East Coast Wings + Grill will look to grow east of the Mississippi, in markets such as Memphis, Nashville, Baltimore, Philadelphia and the Triangle in North Carolina, Mitchell told TBJ. She said some of these are markets where the chain already has locations, but some are new.

The chain often has franchisees who want to add additional locations. Other times it’s a customer who wants to bring the restaurant to their own community or a friend of a franchisee, in additional to traditional marketing methods, Mitchell said.

Once the chain starts talking to a potential franchisee, it takes about six months to make sure they are a good fit for both East Coast Wings and the individual. The time to find a location and build it can vary greatly, Mitchell said.

Triad Business Journal sat down with Mitchell to discuss her plans to build out a marketing team and tell East Coast Wings + Grill’s story as the chain looks to grow.

(This interview has been edited for brevity and clarity.)

What does East Coast’s five-year growth strategy look like and what your role be?

The brand has built a strong foundation. We have committed franchisees and strong numbers at a unit level. We’re looking to grow with more locations in areas where we already are as well as growing more across the East Coast. Where I come in is to tell our story. We have a great story, and I don’t think we tell it enough. That is the role I’m going to play and I’m excited to do that both by telling the story to the communities we’re already in to increase guest visits and telling the story to other people to bring East Coast Wings + Grills to their communities.

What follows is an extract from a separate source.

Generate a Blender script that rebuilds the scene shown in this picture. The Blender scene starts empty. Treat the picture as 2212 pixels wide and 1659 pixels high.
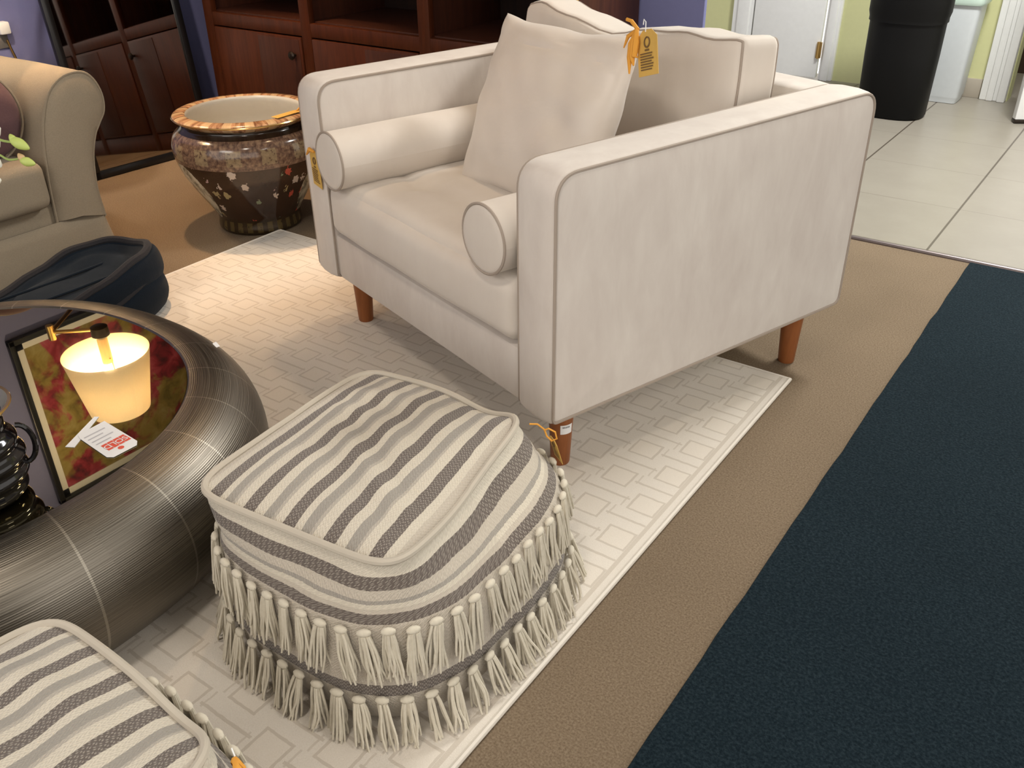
import bpy, bmesh, math, random
from mathutils import Vector, Matrix, noise
rnd = random.Random(7)
PI = math.pi
C = bpy.context.scene.collection
D = bpy.data
# ------------------------------------------------------------------ node helpers
class N:
    """tiny expression wrapper so that pattern maths stays readable"""
    def __init__(s, t, sock): s.t = t; s.s = sock
    def _m(s, op, *a):
        n = s.t.nodes.new('ShaderNodeMath'); n.operation = op
        for i, v in enumerate((s,) + a):
            if isinstance(v, N): s.t.links.new(v.s, n.inputs[i])
            else: n.inputs[i].default_value = v
        return N(s.t, n.outputs[0])
    def __add__(s, o): return s._m('ADD', o)
    def __sub__(s, o): return s._m('SUBTRACT', o)
    def __mul__(s, o): return s._m('MULTIPLY', o)
    def __truediv__(s, o): return s._m('DIVIDE', o)
    def lt(s, o): return s._m('LESS_THAN', o)
    def gt(s, o): return s._m('GREATER_THAN', o)
    def abs(s): return s._m('ABSOLUTE')
    def rnd(s): return s._m('ROUND')
    def mx(s, o): return s._m('MAXIMUM', o)
    def mn(s, o): return s._m('MINIMUM', o)
    def sin(s): return s._m('SINE')
    def frac(s): return s._m('FRACT')
    def floor(s): return s._m('FLOOR')
    def sqrt(s): return s._m('SQRT')
    def mod(s, o): return s._m('FLOORED_MODULO', o)
    def pow(s, o): return s._m('POWER', o)
class M:
    def __init__(s, name):
        s.m = D.materials.new(name); s.m.use_nodes = True; s.t = s.m.node_tree
        s.b = s.t.nodes['Principled BSDF']; s.out = s.t.nodes['Material Output']
    def node(s, kind, **kw):
        n = s.t.nodes.new(kind)
        for k, v in kw.items(): setattr(n, k, v)
        return n
    def link(s, a, b): s.t.links.new(a.s if isinstance(a, N) else a, b)
    def set(s, **kw):
        for k, v in kw.items():
            k = k.replace('_', ' ')
            i = s.b.inputs[k]
            if isinstance(v, (N, bpy.types.NodeSocket)): s.link(v, i)
            else: i.default_value = (*v, 1) if isinstance(v, tuple) and len(v) == 3 else v
        return s
    def coord(s, kind='Object'):
        if not hasattr(s, '_tc'): s._tc = s.node('ShaderNodeTexCoord')
        return s._tc.outputs[kind]
    def xyz(s, kind='Object'):
        n = s.node('ShaderNodeSeparateXYZ'); s.link(s.coord(kind), n.inputs[0])
        return [N(s.t, n.outputs[i]) for i in range(3)]
    def mapped(s, scale, kind='Object', rot=(0, 0, 0)):
        n = s.node('ShaderNodeMapping'); s.link(s.coord(kind), n.inputs[0])
        n.inputs['Scale'].default_value = scale; n.inputs['Rotation'].default_value = rot
        return n.outputs[0]
    def noise(s, scale=5, detail=3, vec=None, rough=.5, dist=0):
        n = s.node('ShaderNodeTexNoise'); n.inputs['Scale'].default_value = scale
        n.inputs['Detail'].default_value = detail; n.inputs['Roughness'].default_value = rough
        n.inputs['Distortion'].default_value = dist
        s.link(vec if vec is not None else s.coord(), n.inputs['Vector'])
        return N(s.t, n.outputs[0])
    def voro(s, scale, vec=None, feature='F1', rand=1.0):
        n = s.node('ShaderNodeTexVoronoi', feature=feature); n.inputs['Scale'].default_value = scale
        n.inputs['Randomness'].default_value = rand
        s.link(vec if vec is not None else s.coord(), n.inputs['Vector'])
        return n
    def ramp(s, fac, stops, mode='LINEAR'):
        n = s.node('ShaderNodeValToRGB'); cr = n.color_ramp; cr.interpolation = mode
        while len(cr.elements) < len(stops): cr.elements.new(1)
        for e, (p, c) in zip(cr.elements, stops): e.position = p
        for e, (p, c) in zip(cr.elements, stops): e.color = (*c, 1)
        s.link(fac, n.inputs[0]); return n.outputs[0]
    def mix(s, fac, a, b, blend='MIX'):
        n = s.node('ShaderNodeMix', data_type='RGBA', blend_type=blend)
        for v, i in ((fac, n.inputs[0]), (a, n.inputs[6]), (b, n.inputs[7])):
            if isinstance(v, (N, bpy.types.NodeSocket)): s.link(v, i)
            else: i.default_value = v if not isinstance(v, tuple) else (*v[:3], 1)
        return n.outputs[2]
    def bump(s, h, strength=.3, dist=.002):
        n = s.node('ShaderNodeBump'); n.inputs['Strength'].default_value = strength
        n.inputs['Distance'].default_value = dist; s.link(h, n.inputs['Height'])
        s.link(n.outputs[0], s.b.inputs['Normal']); return s

def plain(name, col, rough=.5, **kw):
    m = M(name); n = m.noise(40, 2)
    c = m.mix(n * .25, col, tuple(x * .7 for x in col))
    m.set(Base_Color=c, Roughness=rough, **kw); return m.m

# ------------------------------------------------------------------ materials
def velvet(name, col, dark, smudge=.5):
    m = M(name)
    a = m.noise(4.5, 5, m.mapped((1.6, 1.6, .7), rot=(0, .25, 0)), .62, .6)
    b = m.noise(17, 3, m.mapped((1.4, 1.4, .5), rot=(0, .35, 0)), .6, .4)
    f = (a * .65 + b * .35 - .36) * 3.2
    f = f.mx(0.0).mn(1.0) * smudge
    m.set(Base_Color=m.mix(f, col, dark), Roughness=.85, Sheen_Weight=.35, Sheen_Roughness=.45)
    m.b.inputs['Sheen Tint'].default_value = (.9, .86, .8, 1)
    return m.bump(m.noise(900, 2), .12, .0006).m
VELVET = velvet('cream_velvet', (.66, .605, .55), (.54, .475, .43), .8)
VELVET2 = velvet('cream_velvet_smooth', (.63, .57, .505), (.57, .50, .44), .55)
PIPING = plain('velvet_piping', (.35, .29, .24), .8)  # darker than the velvet: shade of the seam groove put into the colour
SATIN = M('cream_satin')
SATIN.set(Base_Color=SATIN.mix(SATIN.noise(9, 4), (.66, .59, .52), (.57, .50, .43)), Roughness=.42, Sheen_Weight=.25)
SATIN.bump(SATIN.noise(7, 3, SATIN.mapped((1, 1, 2.0)), .5, .4), .22, .012); SATIN = SATIN.m

def wood(name, a, b, rough=.35, scale=1.0, axis=(14, 14, 1.2)):
    m = M(name)
    n = m.noise(3 * scale, 5, m.mapped(axis), .6, 1.0)
    m.set(Base_Color=m.ramp(n, [(.3, a), (.7, b)]), Roughness=rough, Specular_IOR_Level=.22)
    return m.bump(m.noise(40 * scale, 3, m.mapped(axis)), .05, .001).m
LEGWOOD = wood('walnut_leg', (.20, .065, .02), (.30, .105, .035), .4)
CHERRY = wood('cherry_wood', (.050, .012, .004), (.088, .022, .007), .42)
CHERRYD = wood('cherry_wood_dark', (.042, .014, .009), (.07, .023, .013), .45)
INSIDE = wood('cabinet_interior', (.008, .003, .002), (.014, .005, .003), .7)
PLUM = wood('plum_wood', (.045, .015, .014), (.075, .026, .022), .4)
BLACK = plain('black_lacquer', (.006, .006, .007), .3)
BRASS = plain('antique_brass', (.55, .36, .13), .28, Metallic=1.0)
BRONZE = plain('dark_bronze', (.03, .022, .016), .35, Metallic=.6)
WHITEP = plain('white_paint', (.86, .87, .86), .4)
PAPER = plain('white_paper', (.80, .80, .80), .7)
YELLOW = M('yellow_card')
YELLOW.set(Base_Color=YELLOW.mix(YELLOW.noise(30, 3), (.66, .42, .10), (.55, .33, .07)), Roughness=.7); YELLOW = YELLOW.m
INK = plain('brown_ink', (.16, .09, .03), .7)
ORANGE = plain('orange_yarn', (.72, .33, .045), .85)
REDINK = plain('red_ink', (.72, .10, .06), .6)
GREYINK = plain('grey_ink', (.50, .49, .52), .7)
GREYDARK = plain('dark_grey_ink', (.14, .13, .14), .7)
CLEARP = plain('clear_plastic', (.85, .85, .85), .15)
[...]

What are your goals in your first year?

Building out the team is something I’m excited to do. I have an opportunity to do that here and help enhance what the East Coast Wings + Grill team has already done and then elevate it from a marketing standpoint. [I also want] to be able to give franchisees more access. They didn’t get into this to do marketing. That’s why I got into it. Being able to give them more tools and resources is something that I’m also excited about. And then just growing awareness of the brand outside of the markets that it’s in already. I feel like I’ve said it a lot but shouting our story from the rooftops and getting it in front of people.

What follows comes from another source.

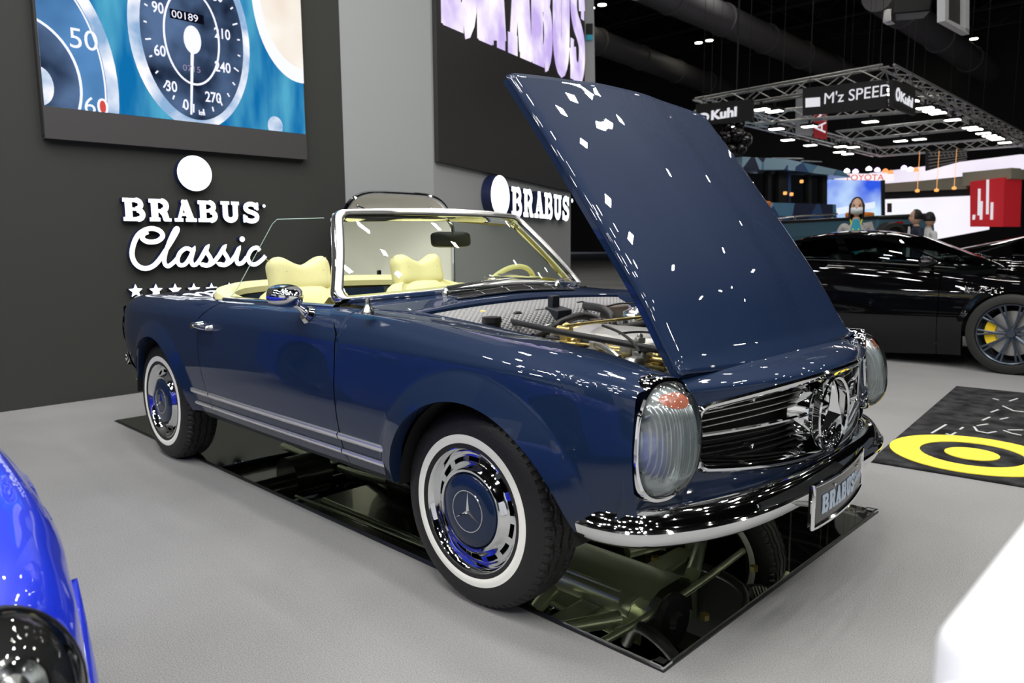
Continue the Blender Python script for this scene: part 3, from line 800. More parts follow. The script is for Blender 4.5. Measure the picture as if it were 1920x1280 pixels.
# ---- front bumper
BP = cr([(.445, .812), (.50, .811), (.56, .795), (.615, .757), (.668, .68), (.715, .58), (.752, .44), (.772, .25), (.78, 0)], 8)
BP = BP+[(x, -y) for x, y in reversed(BP[:-1])]
rows = []
for i, (x, y) in enumerate(BP):
    a = Vector(BP[max(0, i-1)]); b = Vector(BP[min(len(BP)-1, i+1)]); t = (b-a).normalized(); nrm = Vector((t.y, -t.x))
    if nrm.x < 0 and abs(nrm.x) > .2: nrm = -nrm
    if nrm.y*y < 0 and abs(nrm.x) < .5: nrm = -nrm
    zz = .012*(1-abs(y)/.82)
    row = []
    for o_, z in ((-.035, .352), (-.012, .350), (.006, .354), (.018, .364), (.026, .380), (.031, .396), (.031, .400), (.027, .404), (.022, .409), (.017, .420), (.008, .436), (-.004, .447), (-.02, .453), (-.05, .456), (-.09, .457)):
        row.append((x+nrm.x*o_, y+nrm.y*o_, z+zz))
    rows.append(row)
mb = MB().grid(rows)
bmp = mb.build('front_bumper', CHROME, car)
mb = MB(); mb.box((.45, -.78, .40), (.01, .05, .08)); mb.build('bumper_end', BLK, bmp)

# ---- licence plate on the bumper (slightly curved frame)
pl_c = Vector((.868, -.125, .42)); pw, ph = .475, .118
PX = lambda y: .872-.35*(y+.125)**2-.09*(y+.125)
def plate_pt(a, b, d=0): y = pl_c.y+a*pw/2; return Vector((PX(y)+d, y, pl_c.z+b*ph/2))
mb = MB(); mb.grid([[plate_pt(-1+2*i/20, b, 0) for b in (-1, 1)] for i in range(21)]); mb.grid([[plate_pt(-1+2*i/20, b, -.012) for b in (-1, 1)] for i in range(21)])
PLB = mat('plate_black', (.022, .022, .024), .35, coat=.6)
plt = mb.build('licence_plate', PLB, car)
ol = [(-1+2*i/16, 1) for i in range(17)]+[(1, 1-2*i/4) for i in range(1, 5)]+[(1-2*i/16, -1) for i in range(1, 17)]+[(-1, -1+2*i/4) for i in range(1, 4)]
mb = MB(); mb.tube([plate_pt(a, b, .001) for a, b in ol], .0065, 8, closed=True); mb.build('plate_frame', CHROME, plt)
PLT = mat('plate_lettering', (.42, .50, .62), .4)
mb = MB()
class Bend:  # maps 2-D letters on the curved plate
    pass
m2 = MB(); slab_word(m2, 'BRABUS', (Vector((0, 0, 0)), Vector((0, 1, 0)), Vector((0, 0, 1)), Vector((1, 0, 0))), .052, 1.1, .0015, wide=.82)
m2.v = [tuple(plate_pt(0, 0)*0+Vector((PX(pl_c.y-.185+v[1])+.0012+v[0], pl_c.y-.185+v[1], pl_c.z-.030+v[2]))) for v in m2.v]
m2.build('plate_text', PLT, plt, smooth=False)
m2 = MB(); sc = .040
for j, (pts, w) in enumerate(strokes): m2.ribbon([(a*sc, b*sc) for a, b in cr(pts, 4)], .06*sc, .001, (Vector((0, 0, 0)), Vector((0, 1, 0)), Vector((0, 0, 1)), Vector((1, 0, 0))))
m2.v = [(PX(pl_c.y+.095+v[1])+.0015+v[0], pl_c.y+.095+v[1], pl_c.z-.022+v[2]) for v in m2.v]
m2.build('plate_script', PLT, plt, smooth=False)
mb = MB()
for a in (-.45, .48): q = plate_pt(a, .62, .003); mb.lathe([(-.002, .005), (.002, .005), (.003, .0)], q, 'x', 12)
mb.build('plate_screw', CHROME, plt)
for y in (-.30, .05):
    mb = MB(); mb.tube([(.80, y, .40), (PX(y)-.006, y, .41)], .008, 8); mb.build('plate_bracket', STEEL, plt)

# ---- wheels
def tyre_prof():
    return [(.062, .185), (.078, .189), (.089, .199), (.0905, .2115)], [(.0905, .2115), (.0925, .218), (.0925, .228), (.0905, .2385)], \
           [(.0905, .2385), (.090, .245), (.091, .252), (.088, .270), (.083, .286), (.076, .298)]
TR = .3165
def make_tyre():
    mb = MB(); A, Wp, Bp = tyre_prof()
    for sgn in (-1, 1):
        mb.lathe([(sgn*a, r_) for a, r_ in A], (0, 0, 0), 'y', 96, 0)
        mb.lathe([(sgn*a, r_) for a, r_ in Wp], (0, 0, 0), 'y', 96, 1)
        mb.lathe([(sgn*a, r_) for a, r_ in Bp], (0, 0, 0), 'y', 96, 0)
    # tread: zigzag ribs
    n, mth = 420, 61; rows = []
    for i in range(n):
        th = 2*math.pi*i/n; row = []
        for j in range(mth):
            y = -.076+.152*j/(mth-1); q = abs(y)/.076
            crown = TR-.004*q**2-.014*q**7
            zig = .0045*(2*abs((i*28/n) % 1-.5)*2-1)
            g = 0
            for gy in (-.048, -.018, .018, .048):
                d = abs(y-gy-zig)
                if d < .0042: g = .008
            if q > .70 and ((i*70/n+ (0 if y > 0 else .5)) % 1) < .26: g = max(g, .006)
            elif .28 < q < .62 and ((i*140/n+y*60) % 1) < .16: g = max(g, .004)
            r_ = crown-g
            if j in (0, mth-1): r_ = .298
            row.append((r_*math.cos(th), y, r_*math.sin(th)))
        rows.append(row)
    mb.grid(rows, 0, cu=True); return mb
def wheel(loc, side, group=None, steer=0):
    w = empty('wheel', loc, steer+(0 if side < 0 else math.pi), car)
    o = TYRE.copy(); COL.objects.link(o); o.parent = w
    for proto in WP:
        c = proto.copy(); COL.objects.link(c); c.parent = w
        for g in proto.children:
            d = g.copy(); COL.objects.link(d); d.parent = c
    return w
TYRE = make_tyre().build('tyre', [RUBBER, WHITEW]); TYRE.data.materials
WP = []
# rim (wheel faces -y): beauty ring, slotted disc, dome, cap
mb = MB(); mb.lathe([(-.062, .186), (-.080, .196), (-.086, .199), (-.088, .194), (-.080, .186), (-.066, .181), (-.058, .176), (-.056, .170)], (0, 0, 0), 'y', 96); rim = mb.build('trim_ring', CHROME)
WP.append(rim)
mb = MB(); N_s = 14; nseg = 196; rows = []
prof = [(-.056, .171), (-.058, .167), (-.0595, .1650), (-.0625, .1505), (-.064, .149), (-.068, .143), (-.082, .135), (-.088, .128), (-.086, .121), (-.078, .117), (-.074, .114)]
vs = []
for i in range(nseg):
    th = 2*math.pi*i/nseg; vs += [(r_*math.cos(th), h, r_*math.sin(th)) for h, r_ in prof]
fs = []
np_ = len(prof)
for i in range(nseg):
    ph = (i*N_s/nseg) % 1
    for j in range(np_-1):
        if j == 2 and .15 < ph < .83: continue
        k_ = (i+1) % nseg; fs.append((i*np_+j, k_*np_+j, k_*np_+j+1, i*np_+j+1))
mb.add(vs, fs); WP.append(mb.build('wheel_disc', CHROME))
mb = MB(); mb.lathe([(-.01, .0), (-.03, .172), (.06, .19), (.075, .185)], (0, 0, 0), 'y', 48); WP.append(mb.build('wheel_barrel', MATTE))
mb = MB(); mb.lathe([(-.074, .1145), (-.085, .1135), (-.090, .108), (-.093, .08), (-.0945, .04), (-.095, .0001)], (0, 0, 0), 'y', 72); cap = mb.build('hub_cap', NAVY)
mb = MB(); mb.lathe([(-.092, .0665), (-.0965, .0660), (-.0965, .0635), (-.092, .063)], (0, 0, 0), 'y', 60)
for k_ in range(3):
    a = R(90+120*k_); d = Vector((math.cos(a), 0, math.sin(a))); e1 = Vector((math.cos(a+R(60)), 0, math.sin(a+R(60)))); e2 = Vector((math.cos(a-R(60)), 0, math.sin(a-R(60)))); Yv = Vector((0, -1, 0)); c0 = Vector((0, -.0935, 0))
    mb.add([c0+d*.064, c0+Yv*.008, c0+e1*.009, c0+e2*.009], [(0, 1, 2), (0, 3, 1)])
o = mb.build('star_badge', CHROME, smooth=False); o.parent = cap; WP.append(cap)
for x in (0, -2.4):
    for sd in (-1, 1):
        wheel((x, sd*.728, TR-.002), sd, steer=(R(1) if x == 0 else 0))
for p in [TYRE]+WP:
    for ch in list(p.children): bpy.data.objects.remove(ch)
    bpy.data.objects.remove(p)
# wheel housings
for xc in (.055, -2.315):
    for sd in (-1, 1):
        mb = MB(); mb.grid([[(xc+.383*math.cos(a), sd*y, .30+.383*math.sin(a)) for a in [R(4+172*i/24) for i in range(25)]] for y in (.835, .70, .5)])
        mb.grid([[(xc+.383*k_*math.cos(a), sd*.5, .30+.383*k_*math.sin(a)) for a in [R(4+172*i/24) for i in range(25)]] for k_ in (1, .01)])
        mb.build('wheel_housing', MATTE, car)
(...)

Do you know how many people you will be looking to hire?

I’m figuring it out right now. We have a team in place and [I’m looking at] what things can we do more of if we have other people or what pieces can I take off somebody else’s plate and put on somebody else’s depending on people’s strengths and weaknesses.

How do you build brand awareness?

There’s never one silver bullet. It’s getting organic content out there. We have a. lot going on and we [need to show] who we are and why we’re doing what we’re doing and how we’re doing. Then there’s the paid portion where we’re doing some targeting in areas that we want to be in. We need to make sure that our message is right for the right audience in the right place. The message [when talking to an existing franchisee of another brand] is going to be very different than talking to somebody that doesn’t have a restaurant background but wants to get into it. It’s putting that right message in the right place for the right people to see it.

What makes East Coast Wings better than other wing chains, both for customers and perspective franchises?

First and foremost, it’s the experience. That’s what’s different when customers walk into an East Coast Wings + Grill. They’re going to come in and have great food and they’re going to have a great server. They’re going to have a great memory of being there. We have 50 wing flavors and different heat indexes. Others don’t do that. If you don’t like your wings hot, you can get a flavor that traditionally is a super-hot and get it without the heat. If you really want the heat, you can get the insanity level and go for it.

From a franchise owner perspective, it is our focus on the unit-level economics. It’s not just about growing our bottom line; it’s about growing [the franchisee’s]. We have a unit-level economics department. I don’t know that any other [restaurant franchise that has that]. Every single day, we get a report of every location, what their sales were the day before and what that looks like comparedto the year before. We can see things like where you’re doing great or if your food or labor cost was high or your accuracy on third-party orders. We dig into those details for the franchisees so that they can really run their business. We can tell them things that we’re seeing and then we can also look at trends across the board and see where we need to make some changes as a community or if a problem is specific to a location to help them fix that.